My primary avoidance strategy is the cover of night - I become almost nocturnal given the choice. I know that I've done it since childhood. Not that I dislike sunshine, but even as a kid the night-time was "my time". I developed an array of techniques to get away with being up late reading and playing with my Lego almost silently so that my parents and brother would not hear. I memorised where every single creaky floorboard in the house was too - so that I could slink about like a ninja without drawing attention. All so that I could do my own thing without interruption or interaction - blissful!
And I still do it - when there's a knock at the door, or the phone rings, I go into "stealth mode" - bated breath, frozen to the spot, tuned-in to even the slightest indication that the person disturbing me is still there - until I can be absolutely sure they have gone away. Then it's safe - I can breathe again, pace and stim for a while to calm down, then get back to whatever I was doing. So I still prefer the night-time.
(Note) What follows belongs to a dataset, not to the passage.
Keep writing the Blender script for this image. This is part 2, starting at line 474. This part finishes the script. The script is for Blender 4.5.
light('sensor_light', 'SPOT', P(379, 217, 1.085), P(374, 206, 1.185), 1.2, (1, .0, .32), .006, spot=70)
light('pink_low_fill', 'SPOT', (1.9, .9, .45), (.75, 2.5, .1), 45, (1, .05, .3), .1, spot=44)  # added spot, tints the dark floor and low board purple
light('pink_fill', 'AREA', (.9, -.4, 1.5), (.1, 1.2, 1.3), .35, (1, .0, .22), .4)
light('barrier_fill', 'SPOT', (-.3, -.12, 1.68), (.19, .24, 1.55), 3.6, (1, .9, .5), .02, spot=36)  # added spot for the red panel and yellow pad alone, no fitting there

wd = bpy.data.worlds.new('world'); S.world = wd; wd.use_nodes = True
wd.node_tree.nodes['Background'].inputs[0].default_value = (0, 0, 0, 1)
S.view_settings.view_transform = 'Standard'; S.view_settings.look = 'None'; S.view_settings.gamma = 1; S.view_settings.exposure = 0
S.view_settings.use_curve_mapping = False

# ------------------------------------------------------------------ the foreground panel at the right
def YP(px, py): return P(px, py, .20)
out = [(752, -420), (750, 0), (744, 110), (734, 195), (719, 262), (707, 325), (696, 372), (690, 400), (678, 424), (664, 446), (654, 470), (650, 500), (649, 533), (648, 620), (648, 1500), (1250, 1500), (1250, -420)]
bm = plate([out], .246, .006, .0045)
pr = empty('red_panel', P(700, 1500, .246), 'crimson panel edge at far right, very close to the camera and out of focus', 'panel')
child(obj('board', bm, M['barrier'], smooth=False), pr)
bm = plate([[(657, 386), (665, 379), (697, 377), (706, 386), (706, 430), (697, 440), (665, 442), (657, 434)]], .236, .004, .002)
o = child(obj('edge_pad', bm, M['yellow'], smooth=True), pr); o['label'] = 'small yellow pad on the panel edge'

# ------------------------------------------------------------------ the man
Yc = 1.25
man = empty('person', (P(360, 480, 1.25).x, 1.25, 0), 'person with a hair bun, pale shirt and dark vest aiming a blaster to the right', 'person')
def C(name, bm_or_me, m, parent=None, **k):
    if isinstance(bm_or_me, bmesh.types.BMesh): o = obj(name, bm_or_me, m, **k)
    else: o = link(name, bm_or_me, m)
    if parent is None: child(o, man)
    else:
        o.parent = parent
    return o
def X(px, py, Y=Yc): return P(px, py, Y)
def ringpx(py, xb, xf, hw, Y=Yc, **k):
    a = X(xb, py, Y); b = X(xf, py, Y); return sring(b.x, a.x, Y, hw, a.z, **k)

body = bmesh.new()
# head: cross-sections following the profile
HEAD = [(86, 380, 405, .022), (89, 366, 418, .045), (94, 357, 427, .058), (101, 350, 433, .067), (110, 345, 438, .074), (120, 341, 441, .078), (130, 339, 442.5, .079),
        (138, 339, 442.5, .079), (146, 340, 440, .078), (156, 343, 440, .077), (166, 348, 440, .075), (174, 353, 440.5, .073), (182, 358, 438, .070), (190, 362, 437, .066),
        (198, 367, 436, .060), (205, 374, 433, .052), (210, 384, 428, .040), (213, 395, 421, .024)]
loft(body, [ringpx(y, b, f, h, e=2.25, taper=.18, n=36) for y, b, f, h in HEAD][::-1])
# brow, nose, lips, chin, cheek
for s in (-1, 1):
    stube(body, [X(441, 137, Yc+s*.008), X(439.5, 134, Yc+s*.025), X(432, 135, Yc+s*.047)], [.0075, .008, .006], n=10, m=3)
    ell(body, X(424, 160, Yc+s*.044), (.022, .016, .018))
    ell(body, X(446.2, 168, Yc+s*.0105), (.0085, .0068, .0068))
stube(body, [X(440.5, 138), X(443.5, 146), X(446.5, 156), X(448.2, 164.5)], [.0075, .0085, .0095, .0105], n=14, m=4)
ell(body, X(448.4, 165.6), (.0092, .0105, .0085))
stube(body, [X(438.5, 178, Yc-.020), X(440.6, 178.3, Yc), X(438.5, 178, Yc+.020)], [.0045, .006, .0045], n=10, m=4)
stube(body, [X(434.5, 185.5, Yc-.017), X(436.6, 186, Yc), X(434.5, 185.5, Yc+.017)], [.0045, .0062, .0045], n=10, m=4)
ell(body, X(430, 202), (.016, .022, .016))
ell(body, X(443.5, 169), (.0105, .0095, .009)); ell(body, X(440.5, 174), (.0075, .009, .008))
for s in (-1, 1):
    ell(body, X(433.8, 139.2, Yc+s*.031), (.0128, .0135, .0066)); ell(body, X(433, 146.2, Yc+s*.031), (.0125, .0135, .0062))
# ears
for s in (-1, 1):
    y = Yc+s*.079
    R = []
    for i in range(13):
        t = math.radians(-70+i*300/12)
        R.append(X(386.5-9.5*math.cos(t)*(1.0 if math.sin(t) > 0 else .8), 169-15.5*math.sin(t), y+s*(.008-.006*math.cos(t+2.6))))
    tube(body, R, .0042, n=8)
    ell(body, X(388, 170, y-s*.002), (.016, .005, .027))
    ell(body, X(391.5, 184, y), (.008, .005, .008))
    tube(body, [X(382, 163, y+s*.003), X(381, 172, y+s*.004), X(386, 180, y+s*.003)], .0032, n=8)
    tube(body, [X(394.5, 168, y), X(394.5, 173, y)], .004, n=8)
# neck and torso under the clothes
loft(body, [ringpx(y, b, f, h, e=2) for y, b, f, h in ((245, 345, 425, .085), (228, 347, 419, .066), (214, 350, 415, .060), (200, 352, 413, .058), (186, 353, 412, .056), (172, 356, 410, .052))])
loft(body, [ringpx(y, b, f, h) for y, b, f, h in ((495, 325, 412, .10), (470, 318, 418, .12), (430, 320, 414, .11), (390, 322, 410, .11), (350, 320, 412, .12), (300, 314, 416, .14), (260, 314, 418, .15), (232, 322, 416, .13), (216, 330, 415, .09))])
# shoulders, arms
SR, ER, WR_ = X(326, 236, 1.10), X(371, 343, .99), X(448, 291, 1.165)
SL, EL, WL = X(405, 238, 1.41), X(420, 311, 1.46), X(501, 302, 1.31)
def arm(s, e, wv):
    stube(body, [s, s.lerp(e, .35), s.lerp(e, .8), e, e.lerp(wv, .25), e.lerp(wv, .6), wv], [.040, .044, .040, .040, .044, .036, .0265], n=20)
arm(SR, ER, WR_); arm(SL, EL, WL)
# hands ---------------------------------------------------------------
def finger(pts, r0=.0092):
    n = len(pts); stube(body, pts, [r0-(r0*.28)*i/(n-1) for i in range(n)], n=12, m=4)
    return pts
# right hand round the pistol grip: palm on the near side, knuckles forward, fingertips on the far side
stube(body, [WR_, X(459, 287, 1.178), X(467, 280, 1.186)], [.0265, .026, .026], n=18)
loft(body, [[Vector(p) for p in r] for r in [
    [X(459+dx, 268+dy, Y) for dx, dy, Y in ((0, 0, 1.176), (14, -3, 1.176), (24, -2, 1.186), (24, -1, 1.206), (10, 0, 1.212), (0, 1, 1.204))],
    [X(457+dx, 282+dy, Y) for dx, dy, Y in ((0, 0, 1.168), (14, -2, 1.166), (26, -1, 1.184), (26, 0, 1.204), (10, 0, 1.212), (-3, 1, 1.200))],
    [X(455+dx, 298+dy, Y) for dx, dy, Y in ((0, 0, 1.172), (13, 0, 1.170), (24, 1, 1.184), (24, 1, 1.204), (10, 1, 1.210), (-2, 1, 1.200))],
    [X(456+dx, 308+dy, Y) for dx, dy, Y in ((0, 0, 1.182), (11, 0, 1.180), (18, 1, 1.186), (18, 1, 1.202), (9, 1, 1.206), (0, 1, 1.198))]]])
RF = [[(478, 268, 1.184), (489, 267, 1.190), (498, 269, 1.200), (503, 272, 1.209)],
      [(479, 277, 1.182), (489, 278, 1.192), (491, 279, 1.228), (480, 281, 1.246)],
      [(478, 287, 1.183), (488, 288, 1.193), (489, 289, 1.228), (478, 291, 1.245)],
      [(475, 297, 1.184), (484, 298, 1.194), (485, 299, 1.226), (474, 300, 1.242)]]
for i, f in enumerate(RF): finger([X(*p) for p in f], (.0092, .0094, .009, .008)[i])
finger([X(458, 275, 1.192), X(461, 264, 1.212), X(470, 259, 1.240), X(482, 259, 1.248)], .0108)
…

When all of the other people are tucked up in bed, I can be free to indulge my interests knowing that I won't be disturbed, and it is still blissful.
My ability to creep about almost silently has even been noticed by other people later in life - I've been called things like a "genie" many times in the past for my uncanny ability to "magically appear" beside people without them noticing how I got there (maybe I was a cat in a past life - I'm sure any cat owner knows exactly what I mean!)
_________________
When you are fighting an invisible monster, first throw a bucket of paint over it.